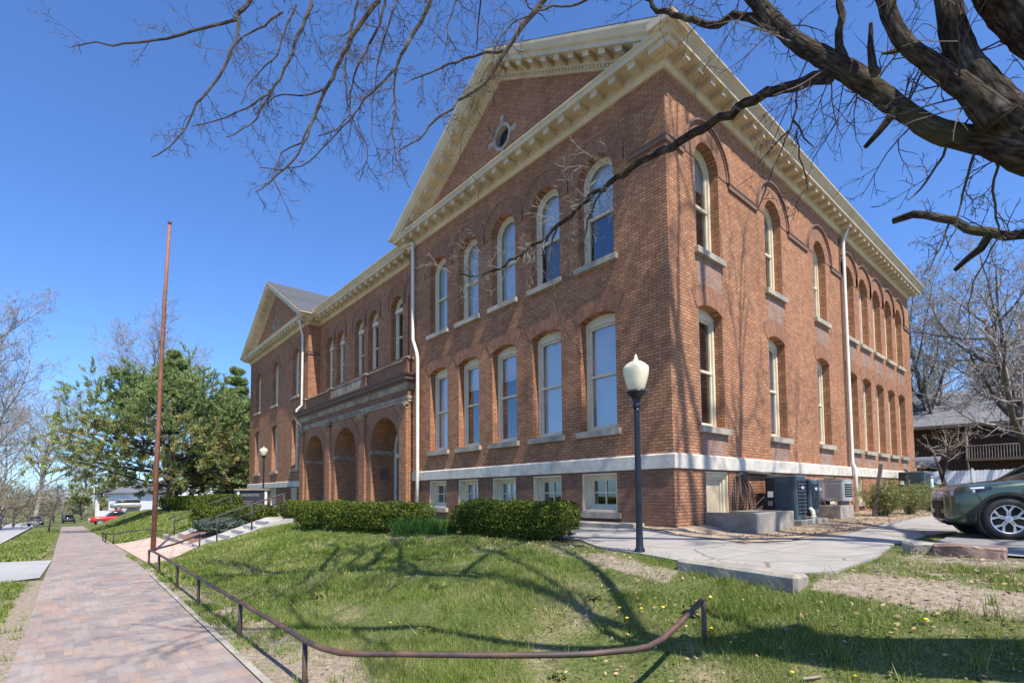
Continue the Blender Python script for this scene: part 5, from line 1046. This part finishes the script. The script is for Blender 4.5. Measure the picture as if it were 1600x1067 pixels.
----
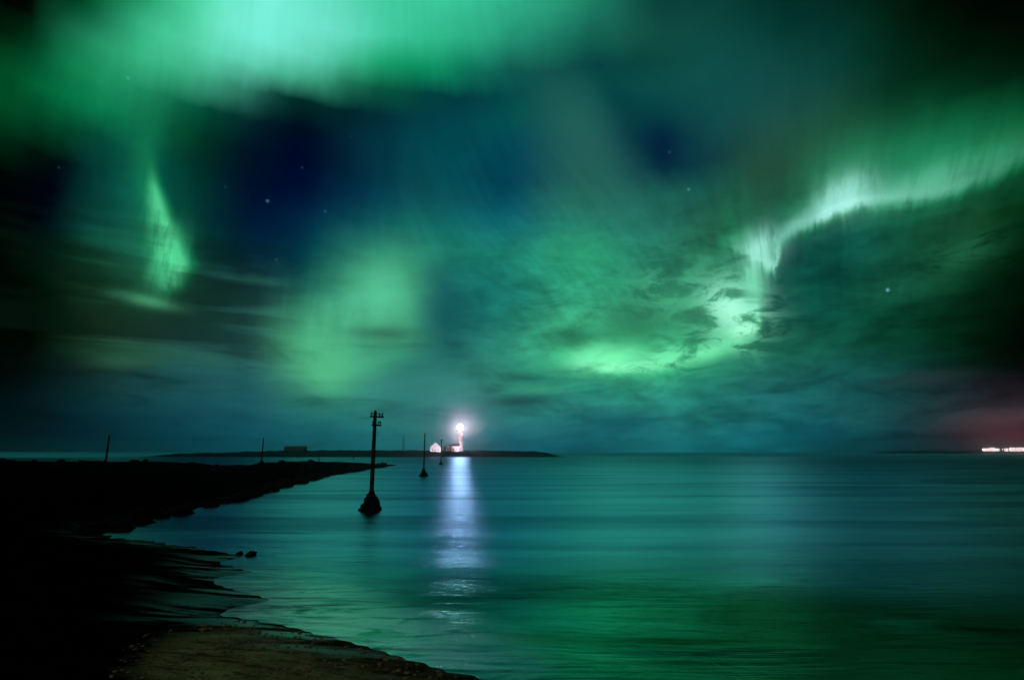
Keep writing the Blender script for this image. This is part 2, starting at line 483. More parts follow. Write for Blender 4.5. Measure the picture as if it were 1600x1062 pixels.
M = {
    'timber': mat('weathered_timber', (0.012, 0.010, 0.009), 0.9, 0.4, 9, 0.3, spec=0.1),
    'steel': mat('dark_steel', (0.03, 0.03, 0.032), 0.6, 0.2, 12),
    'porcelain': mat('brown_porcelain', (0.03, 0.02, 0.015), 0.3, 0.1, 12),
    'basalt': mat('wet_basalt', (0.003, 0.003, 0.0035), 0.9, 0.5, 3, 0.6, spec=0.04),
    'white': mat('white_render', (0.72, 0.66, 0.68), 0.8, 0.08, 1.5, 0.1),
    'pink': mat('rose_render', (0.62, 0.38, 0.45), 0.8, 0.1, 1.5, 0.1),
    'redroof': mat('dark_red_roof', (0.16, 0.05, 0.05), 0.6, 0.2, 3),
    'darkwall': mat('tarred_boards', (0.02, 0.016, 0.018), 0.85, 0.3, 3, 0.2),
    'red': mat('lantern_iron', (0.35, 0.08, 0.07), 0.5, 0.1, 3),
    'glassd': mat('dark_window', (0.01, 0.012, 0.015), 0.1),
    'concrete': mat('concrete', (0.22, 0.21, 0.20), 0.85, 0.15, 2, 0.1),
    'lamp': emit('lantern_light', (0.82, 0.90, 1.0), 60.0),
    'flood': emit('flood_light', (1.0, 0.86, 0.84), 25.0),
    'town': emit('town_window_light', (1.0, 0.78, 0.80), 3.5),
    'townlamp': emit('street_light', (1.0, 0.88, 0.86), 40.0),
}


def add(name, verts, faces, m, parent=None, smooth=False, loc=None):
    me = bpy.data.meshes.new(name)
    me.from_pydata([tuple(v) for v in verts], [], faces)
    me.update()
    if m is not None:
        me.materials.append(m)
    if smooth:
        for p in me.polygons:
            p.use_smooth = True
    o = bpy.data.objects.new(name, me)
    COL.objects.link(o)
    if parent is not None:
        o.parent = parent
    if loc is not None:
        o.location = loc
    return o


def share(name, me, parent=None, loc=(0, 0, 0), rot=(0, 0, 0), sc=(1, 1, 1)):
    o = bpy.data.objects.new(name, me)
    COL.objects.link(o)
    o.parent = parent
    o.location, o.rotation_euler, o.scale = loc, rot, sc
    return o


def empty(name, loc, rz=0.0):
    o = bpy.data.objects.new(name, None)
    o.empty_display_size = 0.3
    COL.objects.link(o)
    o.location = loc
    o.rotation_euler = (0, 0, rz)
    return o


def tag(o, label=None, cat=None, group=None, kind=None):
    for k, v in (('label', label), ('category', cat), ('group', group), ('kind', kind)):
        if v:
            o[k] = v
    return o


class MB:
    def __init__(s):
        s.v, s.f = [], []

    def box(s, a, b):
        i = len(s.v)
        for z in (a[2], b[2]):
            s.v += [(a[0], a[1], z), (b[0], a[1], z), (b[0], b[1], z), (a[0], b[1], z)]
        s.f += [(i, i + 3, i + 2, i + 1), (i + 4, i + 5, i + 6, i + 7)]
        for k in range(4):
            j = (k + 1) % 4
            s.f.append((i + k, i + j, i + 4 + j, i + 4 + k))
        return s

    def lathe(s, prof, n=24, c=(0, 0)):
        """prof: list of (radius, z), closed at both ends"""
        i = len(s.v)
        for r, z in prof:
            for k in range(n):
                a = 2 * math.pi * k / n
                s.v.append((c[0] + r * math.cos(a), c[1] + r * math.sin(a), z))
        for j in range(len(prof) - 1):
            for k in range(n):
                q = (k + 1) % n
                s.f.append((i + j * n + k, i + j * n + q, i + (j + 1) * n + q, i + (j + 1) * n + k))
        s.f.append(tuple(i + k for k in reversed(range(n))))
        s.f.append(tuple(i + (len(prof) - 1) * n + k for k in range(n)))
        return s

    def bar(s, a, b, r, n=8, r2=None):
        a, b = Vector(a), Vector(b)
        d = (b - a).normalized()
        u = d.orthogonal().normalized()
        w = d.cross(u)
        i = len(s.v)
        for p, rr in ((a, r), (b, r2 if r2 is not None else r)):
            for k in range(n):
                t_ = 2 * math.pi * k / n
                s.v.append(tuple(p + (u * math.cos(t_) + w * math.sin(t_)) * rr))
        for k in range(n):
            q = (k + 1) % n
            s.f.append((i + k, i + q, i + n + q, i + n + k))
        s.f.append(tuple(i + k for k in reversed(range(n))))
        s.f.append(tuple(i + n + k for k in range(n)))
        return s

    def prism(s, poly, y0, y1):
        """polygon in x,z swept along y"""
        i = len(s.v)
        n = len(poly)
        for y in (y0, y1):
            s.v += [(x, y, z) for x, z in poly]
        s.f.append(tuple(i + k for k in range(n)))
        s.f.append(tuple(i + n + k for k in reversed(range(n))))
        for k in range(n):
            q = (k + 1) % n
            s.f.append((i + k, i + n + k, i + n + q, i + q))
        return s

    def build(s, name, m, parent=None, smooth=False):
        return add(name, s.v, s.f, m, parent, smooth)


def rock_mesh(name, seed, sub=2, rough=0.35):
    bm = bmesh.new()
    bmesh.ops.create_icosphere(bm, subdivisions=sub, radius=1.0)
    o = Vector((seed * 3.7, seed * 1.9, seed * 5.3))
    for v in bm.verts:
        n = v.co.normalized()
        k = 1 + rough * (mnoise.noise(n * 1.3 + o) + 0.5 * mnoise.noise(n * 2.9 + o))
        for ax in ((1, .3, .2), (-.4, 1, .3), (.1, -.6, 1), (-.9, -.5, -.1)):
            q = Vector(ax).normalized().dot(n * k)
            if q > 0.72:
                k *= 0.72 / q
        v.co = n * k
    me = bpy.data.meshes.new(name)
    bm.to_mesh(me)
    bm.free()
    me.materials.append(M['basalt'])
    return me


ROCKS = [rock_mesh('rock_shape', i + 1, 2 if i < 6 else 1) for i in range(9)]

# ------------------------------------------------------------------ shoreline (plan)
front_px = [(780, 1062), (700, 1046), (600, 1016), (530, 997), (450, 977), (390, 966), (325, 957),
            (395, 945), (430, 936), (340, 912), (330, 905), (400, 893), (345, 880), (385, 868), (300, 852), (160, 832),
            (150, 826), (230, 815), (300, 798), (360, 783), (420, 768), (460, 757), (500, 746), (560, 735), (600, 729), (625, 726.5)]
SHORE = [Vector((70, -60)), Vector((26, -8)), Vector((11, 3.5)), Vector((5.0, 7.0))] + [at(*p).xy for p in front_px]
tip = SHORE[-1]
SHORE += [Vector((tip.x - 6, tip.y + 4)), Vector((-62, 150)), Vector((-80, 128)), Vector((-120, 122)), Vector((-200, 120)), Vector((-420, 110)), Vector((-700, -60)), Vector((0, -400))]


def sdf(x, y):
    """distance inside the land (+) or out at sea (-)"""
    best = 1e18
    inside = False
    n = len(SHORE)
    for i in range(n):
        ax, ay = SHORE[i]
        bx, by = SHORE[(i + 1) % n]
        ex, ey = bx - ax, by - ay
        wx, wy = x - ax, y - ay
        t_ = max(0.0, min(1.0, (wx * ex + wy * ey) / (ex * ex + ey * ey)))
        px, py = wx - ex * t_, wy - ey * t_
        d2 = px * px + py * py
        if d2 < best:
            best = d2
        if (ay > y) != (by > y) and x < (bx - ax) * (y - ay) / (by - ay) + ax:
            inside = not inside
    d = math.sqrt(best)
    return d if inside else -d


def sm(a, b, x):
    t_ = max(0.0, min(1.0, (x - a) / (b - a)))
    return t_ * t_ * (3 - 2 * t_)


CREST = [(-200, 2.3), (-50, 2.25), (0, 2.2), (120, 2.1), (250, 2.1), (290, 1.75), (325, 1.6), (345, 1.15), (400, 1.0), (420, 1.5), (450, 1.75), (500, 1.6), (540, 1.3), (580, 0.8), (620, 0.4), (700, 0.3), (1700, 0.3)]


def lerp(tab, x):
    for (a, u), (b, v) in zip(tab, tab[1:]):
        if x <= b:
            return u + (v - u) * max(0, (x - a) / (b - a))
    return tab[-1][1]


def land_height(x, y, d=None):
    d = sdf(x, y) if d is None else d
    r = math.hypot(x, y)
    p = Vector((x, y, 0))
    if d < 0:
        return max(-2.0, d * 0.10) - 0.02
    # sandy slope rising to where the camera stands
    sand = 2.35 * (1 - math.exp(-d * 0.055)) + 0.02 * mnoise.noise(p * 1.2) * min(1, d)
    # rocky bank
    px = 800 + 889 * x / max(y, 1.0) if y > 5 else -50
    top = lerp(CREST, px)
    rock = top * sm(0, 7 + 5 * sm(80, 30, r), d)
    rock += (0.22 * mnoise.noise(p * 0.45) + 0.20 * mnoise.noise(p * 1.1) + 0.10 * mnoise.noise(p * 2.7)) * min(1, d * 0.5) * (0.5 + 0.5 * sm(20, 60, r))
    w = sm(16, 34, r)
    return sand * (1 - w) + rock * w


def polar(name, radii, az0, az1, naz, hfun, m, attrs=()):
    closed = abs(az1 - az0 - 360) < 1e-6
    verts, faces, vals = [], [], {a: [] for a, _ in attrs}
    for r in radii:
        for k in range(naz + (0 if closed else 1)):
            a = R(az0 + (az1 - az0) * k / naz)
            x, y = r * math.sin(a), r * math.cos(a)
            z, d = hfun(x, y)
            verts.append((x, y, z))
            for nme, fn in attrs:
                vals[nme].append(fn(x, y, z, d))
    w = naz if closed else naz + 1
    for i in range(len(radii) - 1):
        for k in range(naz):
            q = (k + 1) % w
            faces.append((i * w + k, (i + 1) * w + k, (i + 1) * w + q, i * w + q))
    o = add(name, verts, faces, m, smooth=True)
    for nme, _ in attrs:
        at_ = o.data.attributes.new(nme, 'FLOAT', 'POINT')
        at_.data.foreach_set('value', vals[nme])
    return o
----
• **WRITTEN EXERCISE**
From the records above, how many lines include the word "basalt"? Only the number is wanted.

• **TASK RESULT**
2